===== PROVIDED MATERIAL

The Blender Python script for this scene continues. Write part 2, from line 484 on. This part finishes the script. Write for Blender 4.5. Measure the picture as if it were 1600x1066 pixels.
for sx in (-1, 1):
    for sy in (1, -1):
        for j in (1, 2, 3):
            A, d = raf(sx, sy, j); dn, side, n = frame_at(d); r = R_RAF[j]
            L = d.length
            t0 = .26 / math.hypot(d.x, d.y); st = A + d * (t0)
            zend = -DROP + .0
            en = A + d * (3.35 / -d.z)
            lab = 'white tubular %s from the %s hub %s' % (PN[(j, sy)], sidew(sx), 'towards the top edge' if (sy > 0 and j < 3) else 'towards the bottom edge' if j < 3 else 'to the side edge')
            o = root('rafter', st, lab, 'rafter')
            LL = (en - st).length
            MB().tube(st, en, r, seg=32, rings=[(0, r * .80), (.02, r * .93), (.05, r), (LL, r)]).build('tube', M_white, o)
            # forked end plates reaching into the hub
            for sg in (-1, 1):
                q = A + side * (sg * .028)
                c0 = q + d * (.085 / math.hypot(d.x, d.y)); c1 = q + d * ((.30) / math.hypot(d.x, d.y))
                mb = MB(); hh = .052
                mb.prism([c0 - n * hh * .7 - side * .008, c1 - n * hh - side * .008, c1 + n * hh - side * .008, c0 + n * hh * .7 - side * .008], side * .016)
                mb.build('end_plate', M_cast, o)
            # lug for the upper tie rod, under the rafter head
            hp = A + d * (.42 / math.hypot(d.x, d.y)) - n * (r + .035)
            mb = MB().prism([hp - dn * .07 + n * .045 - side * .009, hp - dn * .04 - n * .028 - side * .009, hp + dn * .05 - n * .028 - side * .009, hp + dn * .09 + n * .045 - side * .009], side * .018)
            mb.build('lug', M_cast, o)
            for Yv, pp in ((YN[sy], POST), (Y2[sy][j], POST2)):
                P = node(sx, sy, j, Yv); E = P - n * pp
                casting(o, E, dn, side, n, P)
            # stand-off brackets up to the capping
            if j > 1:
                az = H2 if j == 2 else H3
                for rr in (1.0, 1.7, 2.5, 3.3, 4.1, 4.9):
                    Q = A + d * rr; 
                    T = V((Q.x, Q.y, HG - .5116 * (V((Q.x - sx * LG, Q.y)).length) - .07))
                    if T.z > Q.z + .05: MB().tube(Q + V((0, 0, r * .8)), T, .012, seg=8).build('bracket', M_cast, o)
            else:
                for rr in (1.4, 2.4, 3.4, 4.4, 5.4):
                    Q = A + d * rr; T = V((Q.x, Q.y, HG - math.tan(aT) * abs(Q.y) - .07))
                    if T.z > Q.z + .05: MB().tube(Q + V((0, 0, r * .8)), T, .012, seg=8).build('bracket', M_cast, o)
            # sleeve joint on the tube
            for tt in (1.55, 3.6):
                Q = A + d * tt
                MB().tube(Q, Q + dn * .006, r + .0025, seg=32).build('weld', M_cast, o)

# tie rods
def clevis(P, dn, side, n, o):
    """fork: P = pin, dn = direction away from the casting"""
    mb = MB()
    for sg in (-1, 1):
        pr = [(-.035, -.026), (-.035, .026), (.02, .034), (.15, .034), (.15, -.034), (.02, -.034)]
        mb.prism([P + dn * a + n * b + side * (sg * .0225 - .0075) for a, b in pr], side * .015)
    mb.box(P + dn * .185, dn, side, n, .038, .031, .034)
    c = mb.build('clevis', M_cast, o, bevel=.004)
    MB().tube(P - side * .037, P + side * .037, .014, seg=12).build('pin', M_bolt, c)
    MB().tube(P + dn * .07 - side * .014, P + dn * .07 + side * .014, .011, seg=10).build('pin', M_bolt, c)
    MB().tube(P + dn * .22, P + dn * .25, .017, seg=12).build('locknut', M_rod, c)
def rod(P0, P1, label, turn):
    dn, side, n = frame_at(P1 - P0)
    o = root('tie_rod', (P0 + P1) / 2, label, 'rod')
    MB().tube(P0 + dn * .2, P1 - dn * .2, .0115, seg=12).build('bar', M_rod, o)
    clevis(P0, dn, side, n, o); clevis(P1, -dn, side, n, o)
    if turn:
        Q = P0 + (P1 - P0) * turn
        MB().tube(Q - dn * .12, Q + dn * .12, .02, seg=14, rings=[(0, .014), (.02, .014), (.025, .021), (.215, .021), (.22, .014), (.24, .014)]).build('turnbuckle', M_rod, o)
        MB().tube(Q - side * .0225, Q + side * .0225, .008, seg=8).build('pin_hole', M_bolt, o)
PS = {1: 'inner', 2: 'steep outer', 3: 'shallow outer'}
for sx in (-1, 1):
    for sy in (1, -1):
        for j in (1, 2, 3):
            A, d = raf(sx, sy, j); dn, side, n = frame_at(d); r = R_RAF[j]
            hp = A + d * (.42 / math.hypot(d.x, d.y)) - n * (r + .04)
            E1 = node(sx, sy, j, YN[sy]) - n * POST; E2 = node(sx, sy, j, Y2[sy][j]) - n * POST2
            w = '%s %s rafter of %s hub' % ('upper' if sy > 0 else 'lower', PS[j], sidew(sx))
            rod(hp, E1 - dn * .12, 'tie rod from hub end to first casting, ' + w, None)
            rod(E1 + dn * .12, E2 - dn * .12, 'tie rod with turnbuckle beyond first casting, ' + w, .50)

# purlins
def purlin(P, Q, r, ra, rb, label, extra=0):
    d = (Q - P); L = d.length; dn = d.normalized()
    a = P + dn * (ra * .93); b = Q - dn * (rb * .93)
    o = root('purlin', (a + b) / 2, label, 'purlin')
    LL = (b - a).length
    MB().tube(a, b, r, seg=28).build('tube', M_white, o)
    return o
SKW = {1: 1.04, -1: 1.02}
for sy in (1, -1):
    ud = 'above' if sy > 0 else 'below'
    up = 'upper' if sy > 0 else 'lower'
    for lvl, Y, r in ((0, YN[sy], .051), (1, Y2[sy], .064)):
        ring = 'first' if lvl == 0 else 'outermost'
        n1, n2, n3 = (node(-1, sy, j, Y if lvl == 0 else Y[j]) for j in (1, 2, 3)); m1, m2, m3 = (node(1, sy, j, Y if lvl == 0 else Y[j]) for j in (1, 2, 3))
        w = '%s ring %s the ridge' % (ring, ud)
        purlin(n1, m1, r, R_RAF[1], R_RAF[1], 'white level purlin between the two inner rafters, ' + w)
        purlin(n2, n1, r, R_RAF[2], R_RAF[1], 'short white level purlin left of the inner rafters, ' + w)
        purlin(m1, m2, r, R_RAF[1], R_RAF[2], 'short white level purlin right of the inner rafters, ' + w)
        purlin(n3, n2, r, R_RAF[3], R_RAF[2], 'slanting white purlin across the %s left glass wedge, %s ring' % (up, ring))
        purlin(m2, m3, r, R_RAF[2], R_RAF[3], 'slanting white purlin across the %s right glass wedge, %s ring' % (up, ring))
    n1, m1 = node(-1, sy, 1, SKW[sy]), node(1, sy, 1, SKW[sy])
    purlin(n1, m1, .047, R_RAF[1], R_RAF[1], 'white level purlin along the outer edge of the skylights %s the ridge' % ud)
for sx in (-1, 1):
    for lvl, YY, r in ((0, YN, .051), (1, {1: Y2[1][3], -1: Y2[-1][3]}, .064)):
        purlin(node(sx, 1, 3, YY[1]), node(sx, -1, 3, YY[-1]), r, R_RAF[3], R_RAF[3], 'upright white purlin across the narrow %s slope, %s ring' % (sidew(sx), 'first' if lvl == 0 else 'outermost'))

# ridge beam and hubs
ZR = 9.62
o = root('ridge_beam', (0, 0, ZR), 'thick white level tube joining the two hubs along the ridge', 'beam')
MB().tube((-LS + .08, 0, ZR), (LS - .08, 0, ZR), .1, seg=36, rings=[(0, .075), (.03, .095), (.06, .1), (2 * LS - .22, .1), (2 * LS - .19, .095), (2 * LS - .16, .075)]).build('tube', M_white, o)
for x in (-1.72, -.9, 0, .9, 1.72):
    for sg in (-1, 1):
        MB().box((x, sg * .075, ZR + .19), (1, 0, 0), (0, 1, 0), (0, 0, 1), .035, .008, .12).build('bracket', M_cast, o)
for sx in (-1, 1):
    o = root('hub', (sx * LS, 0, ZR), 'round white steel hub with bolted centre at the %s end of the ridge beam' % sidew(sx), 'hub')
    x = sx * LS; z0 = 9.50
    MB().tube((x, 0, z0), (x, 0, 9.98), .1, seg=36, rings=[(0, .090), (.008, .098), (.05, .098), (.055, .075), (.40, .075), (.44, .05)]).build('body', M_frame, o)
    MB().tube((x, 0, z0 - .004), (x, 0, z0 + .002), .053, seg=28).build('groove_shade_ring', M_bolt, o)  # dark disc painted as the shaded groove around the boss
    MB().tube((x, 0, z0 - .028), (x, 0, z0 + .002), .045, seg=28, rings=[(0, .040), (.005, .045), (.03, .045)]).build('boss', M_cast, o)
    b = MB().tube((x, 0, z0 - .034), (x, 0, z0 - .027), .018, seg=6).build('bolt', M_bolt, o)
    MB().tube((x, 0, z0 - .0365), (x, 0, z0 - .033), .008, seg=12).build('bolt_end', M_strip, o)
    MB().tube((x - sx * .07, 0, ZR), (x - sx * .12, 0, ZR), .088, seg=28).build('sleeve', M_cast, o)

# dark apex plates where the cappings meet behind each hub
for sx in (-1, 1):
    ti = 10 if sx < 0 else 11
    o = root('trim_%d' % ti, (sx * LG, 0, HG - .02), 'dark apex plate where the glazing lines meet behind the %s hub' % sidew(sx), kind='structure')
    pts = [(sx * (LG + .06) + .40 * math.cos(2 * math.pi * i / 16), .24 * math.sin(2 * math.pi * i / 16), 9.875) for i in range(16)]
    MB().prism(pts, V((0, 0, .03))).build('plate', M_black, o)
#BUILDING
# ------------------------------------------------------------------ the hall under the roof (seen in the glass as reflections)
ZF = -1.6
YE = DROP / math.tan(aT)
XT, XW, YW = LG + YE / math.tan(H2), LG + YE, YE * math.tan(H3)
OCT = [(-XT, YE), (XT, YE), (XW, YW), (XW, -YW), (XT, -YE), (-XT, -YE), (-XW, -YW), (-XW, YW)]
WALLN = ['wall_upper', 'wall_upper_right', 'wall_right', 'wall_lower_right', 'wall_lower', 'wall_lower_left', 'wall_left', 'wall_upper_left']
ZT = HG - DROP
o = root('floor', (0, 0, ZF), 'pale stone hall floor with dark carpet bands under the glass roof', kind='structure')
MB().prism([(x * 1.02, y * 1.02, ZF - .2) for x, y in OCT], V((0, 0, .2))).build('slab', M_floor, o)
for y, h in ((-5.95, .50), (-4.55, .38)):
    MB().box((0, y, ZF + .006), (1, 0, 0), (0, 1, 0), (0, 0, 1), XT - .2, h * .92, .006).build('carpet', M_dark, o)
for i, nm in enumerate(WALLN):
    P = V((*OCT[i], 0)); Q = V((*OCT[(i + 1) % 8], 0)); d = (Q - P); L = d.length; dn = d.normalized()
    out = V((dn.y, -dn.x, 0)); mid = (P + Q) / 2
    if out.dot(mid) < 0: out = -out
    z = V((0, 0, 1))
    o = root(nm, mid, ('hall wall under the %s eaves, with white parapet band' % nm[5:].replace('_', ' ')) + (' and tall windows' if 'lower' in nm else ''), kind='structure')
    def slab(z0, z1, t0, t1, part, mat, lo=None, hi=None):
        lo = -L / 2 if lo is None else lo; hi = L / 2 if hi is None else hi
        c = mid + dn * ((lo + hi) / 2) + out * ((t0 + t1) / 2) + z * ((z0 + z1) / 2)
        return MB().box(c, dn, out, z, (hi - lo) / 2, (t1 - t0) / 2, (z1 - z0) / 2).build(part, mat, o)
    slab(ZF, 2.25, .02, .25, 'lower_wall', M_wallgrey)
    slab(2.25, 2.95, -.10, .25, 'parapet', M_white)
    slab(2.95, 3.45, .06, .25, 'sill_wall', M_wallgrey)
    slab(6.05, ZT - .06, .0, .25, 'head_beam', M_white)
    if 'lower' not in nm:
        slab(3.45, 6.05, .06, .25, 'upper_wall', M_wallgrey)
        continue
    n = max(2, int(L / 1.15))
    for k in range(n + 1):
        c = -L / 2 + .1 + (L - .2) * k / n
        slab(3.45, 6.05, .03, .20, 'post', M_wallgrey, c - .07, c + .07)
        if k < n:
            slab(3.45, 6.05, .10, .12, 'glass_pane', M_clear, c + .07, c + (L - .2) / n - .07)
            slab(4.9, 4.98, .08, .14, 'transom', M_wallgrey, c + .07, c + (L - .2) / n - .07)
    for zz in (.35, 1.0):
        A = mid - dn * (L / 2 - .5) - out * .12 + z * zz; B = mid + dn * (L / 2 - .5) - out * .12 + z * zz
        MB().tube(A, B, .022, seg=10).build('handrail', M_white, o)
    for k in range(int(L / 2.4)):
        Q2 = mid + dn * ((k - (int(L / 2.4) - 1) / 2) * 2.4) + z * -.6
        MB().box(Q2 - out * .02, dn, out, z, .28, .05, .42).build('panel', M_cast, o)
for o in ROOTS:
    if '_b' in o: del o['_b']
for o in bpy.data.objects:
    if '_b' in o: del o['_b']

==========

* _EXERCISE DIRECTIONS_: Search the listing for the word "part". Copy every line in which it occurs.

* _SOLUTION_:
The Blender Python script for this scene continues. Write part 2, from line 484 on. This part finishes the script. Write for Blender 4.5. Measure the picture as if it were 1600x1066 pixels.
    def slab(z0, z1, t0, t1, part, mat, lo=None, hi=None):
        return MB().box(c, dn, out, z, (hi - lo) / 2, (t1 - t0) / 2, (z1 - z0) / 2).build(part, mat, o)